— Start of EXERCISE MATERIALS —

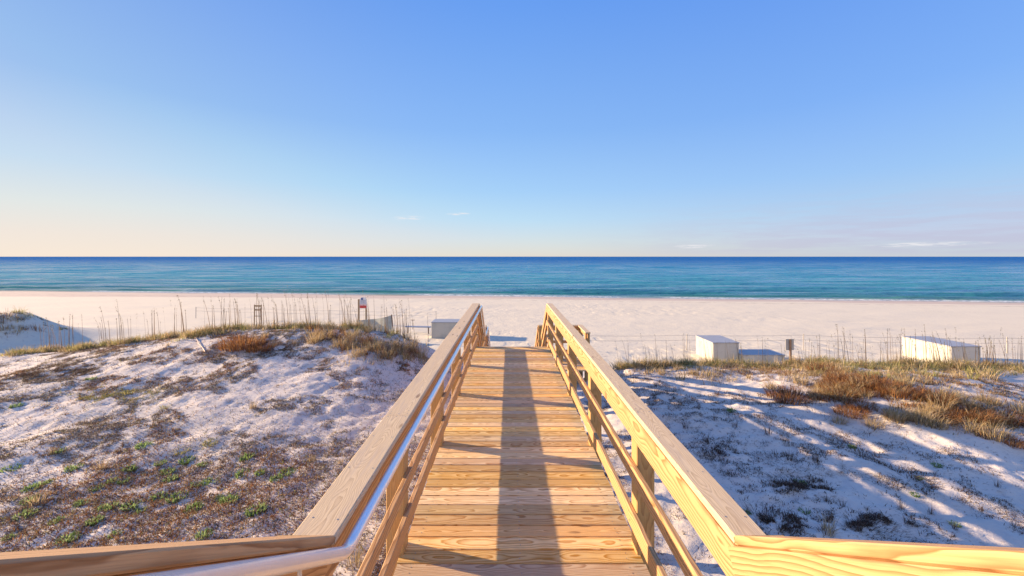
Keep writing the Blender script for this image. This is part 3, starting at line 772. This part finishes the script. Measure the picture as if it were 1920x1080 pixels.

— End of EXERCISE MATERIALS —
— Start of EXERCISE MATERIALS —

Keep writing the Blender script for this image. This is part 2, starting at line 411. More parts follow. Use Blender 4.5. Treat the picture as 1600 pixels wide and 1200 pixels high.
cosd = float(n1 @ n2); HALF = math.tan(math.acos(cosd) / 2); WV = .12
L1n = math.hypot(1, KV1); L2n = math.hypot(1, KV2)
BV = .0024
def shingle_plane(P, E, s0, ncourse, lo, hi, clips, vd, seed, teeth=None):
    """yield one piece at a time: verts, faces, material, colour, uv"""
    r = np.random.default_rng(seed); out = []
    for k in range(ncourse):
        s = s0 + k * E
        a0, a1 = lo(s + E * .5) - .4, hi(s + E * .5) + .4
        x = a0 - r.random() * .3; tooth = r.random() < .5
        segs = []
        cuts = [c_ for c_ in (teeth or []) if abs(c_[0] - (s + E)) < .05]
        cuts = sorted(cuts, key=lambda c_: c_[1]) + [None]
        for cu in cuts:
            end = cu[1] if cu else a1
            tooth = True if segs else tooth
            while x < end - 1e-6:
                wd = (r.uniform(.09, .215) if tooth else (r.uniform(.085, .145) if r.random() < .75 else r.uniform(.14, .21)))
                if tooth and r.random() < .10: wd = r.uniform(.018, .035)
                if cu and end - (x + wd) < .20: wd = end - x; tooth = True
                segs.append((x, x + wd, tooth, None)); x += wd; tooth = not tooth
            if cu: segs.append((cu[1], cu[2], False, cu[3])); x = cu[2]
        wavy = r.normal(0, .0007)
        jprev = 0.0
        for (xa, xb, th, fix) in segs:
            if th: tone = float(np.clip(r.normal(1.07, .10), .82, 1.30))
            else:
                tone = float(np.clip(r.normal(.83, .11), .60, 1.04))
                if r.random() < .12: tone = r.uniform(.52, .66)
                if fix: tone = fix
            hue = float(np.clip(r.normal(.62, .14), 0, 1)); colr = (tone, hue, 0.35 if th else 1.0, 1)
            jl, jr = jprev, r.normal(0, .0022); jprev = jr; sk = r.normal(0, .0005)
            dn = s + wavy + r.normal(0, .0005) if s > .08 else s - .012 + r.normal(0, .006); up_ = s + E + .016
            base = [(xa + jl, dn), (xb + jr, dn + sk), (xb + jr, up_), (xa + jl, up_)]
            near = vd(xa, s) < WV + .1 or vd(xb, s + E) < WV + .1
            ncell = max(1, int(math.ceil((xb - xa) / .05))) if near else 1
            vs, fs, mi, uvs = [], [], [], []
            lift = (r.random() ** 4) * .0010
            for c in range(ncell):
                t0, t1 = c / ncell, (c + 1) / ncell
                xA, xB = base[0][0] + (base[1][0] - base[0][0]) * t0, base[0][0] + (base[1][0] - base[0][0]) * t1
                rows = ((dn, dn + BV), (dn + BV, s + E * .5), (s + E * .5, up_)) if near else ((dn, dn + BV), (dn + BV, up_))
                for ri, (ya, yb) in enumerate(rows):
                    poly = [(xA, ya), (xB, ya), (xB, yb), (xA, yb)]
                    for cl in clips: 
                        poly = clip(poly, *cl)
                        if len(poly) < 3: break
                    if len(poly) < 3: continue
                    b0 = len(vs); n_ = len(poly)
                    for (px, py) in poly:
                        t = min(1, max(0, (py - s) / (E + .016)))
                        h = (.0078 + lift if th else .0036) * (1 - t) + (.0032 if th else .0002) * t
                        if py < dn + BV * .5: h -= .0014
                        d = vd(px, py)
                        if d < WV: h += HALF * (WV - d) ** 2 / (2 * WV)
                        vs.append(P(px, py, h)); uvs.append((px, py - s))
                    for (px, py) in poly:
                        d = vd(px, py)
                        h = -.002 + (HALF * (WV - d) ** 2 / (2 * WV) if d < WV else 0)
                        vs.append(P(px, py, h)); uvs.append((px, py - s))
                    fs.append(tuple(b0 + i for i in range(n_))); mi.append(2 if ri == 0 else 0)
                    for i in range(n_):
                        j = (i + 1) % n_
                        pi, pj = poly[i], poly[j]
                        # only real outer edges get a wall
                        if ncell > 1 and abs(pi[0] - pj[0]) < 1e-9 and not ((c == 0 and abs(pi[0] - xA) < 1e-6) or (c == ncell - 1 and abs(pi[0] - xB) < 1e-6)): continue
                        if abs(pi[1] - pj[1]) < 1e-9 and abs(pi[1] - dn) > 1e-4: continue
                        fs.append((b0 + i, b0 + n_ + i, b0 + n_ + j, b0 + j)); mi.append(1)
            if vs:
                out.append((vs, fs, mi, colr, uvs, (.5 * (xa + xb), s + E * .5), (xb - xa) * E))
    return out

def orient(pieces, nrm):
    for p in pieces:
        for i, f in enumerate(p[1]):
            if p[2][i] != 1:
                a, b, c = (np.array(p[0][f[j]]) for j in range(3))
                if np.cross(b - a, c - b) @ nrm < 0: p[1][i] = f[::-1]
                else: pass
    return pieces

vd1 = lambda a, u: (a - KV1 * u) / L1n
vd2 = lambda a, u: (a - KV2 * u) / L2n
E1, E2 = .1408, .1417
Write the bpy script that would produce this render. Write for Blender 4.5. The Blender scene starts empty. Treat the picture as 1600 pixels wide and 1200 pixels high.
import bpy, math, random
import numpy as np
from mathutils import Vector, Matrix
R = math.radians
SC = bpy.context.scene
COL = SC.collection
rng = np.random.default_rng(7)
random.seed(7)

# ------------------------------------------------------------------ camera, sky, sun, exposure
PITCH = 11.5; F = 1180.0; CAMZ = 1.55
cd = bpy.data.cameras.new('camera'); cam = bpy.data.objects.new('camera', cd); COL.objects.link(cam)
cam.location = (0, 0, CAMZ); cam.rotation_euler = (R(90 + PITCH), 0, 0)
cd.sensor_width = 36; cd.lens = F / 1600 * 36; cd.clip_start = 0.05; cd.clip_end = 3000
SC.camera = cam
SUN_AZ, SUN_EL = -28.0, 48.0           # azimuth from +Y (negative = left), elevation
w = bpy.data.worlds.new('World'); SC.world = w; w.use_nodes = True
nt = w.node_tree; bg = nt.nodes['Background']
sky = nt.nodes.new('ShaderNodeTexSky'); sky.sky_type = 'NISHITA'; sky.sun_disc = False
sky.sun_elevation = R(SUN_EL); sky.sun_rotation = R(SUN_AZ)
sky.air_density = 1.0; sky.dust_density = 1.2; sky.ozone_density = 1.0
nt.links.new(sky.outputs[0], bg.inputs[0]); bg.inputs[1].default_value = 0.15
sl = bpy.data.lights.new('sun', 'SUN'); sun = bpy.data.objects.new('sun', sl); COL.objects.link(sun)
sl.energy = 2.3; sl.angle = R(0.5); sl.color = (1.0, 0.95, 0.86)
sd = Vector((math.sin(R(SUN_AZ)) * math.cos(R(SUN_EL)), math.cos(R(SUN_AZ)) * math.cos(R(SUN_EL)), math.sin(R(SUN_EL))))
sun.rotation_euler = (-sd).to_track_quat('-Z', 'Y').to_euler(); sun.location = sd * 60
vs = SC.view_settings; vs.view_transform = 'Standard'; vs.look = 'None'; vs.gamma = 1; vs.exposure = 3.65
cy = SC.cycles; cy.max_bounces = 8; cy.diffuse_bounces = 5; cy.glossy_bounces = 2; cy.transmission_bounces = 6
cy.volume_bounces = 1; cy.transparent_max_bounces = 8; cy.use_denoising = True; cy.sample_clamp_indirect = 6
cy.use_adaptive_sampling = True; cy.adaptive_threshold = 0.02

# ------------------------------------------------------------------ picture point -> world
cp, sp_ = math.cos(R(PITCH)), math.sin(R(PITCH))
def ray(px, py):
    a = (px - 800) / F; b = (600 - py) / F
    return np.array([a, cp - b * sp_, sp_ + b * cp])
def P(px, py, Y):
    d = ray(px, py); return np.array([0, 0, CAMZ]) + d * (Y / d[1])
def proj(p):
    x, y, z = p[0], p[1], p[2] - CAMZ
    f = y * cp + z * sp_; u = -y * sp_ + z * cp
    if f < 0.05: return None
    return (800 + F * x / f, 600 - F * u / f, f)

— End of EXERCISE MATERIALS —

## JOB
Copy, from the material above, each line in which the string "scene" occurs.

## ANSWER TO THE PROBLEM
Write the bpy script that would produce this render. Write for Blender 4.5. The Blender scene starts empty. Treat the picture as 1600 pixels wide and 1200 pixels high.
SC = bpy.context.scene